De NEa rapporteert jaarlijks welke bedrijven inboekingen hebben gedaan in het Register Energie voor Vervoer (REV). De rapportage per inboeker 2019 laat zien welke bedrijven vloeibare biobrandstoffen hebben geleverd en ingeboekt, van welke grondstoffen deze brandstoffen gemaakt zijn en uit welke landen de grondstoffen afkomstig zijn. De biobrandstoffen werden gemaakt van 29 verschillende grondstoffen, die afkomstig waren uit 88 verschillende landen. Het aantal grondstoffen dat gebruikt werd is meer dan verdubbeld ten opzichte van 2018.

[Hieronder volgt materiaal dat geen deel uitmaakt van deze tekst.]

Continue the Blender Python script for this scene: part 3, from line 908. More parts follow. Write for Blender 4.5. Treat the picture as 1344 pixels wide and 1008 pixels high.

De rapportage laat ook zien welke brandstoffen de minste CO2 uitstoten in vergelijking met reguliere diesel en benzine. Zo stoten dieselvervangers gemiddeld bijna 90% minder CO2 uit dan reguliere diesel en benzinevervangers gemiddeld zo’n 75% minder dan reguliere benzine.
Het rapport is een weergave van gegevens die elk bedrijf moet aanleveren bij het inboeken van vloeibare biobrandstoffen.
Voor duiding en trends staat er meer informatie in de rapportage Energie voor Vervoer in Nederland over 2019.
Bij de publicatie van de rapportage maakt de NEa een afweging tussen het belang van openbaarmaking van de gegevens en de belangen van de bedrijven. Hierdoor staan niet alle gegevens over grondstoffen en landen in detail in deze rapportage.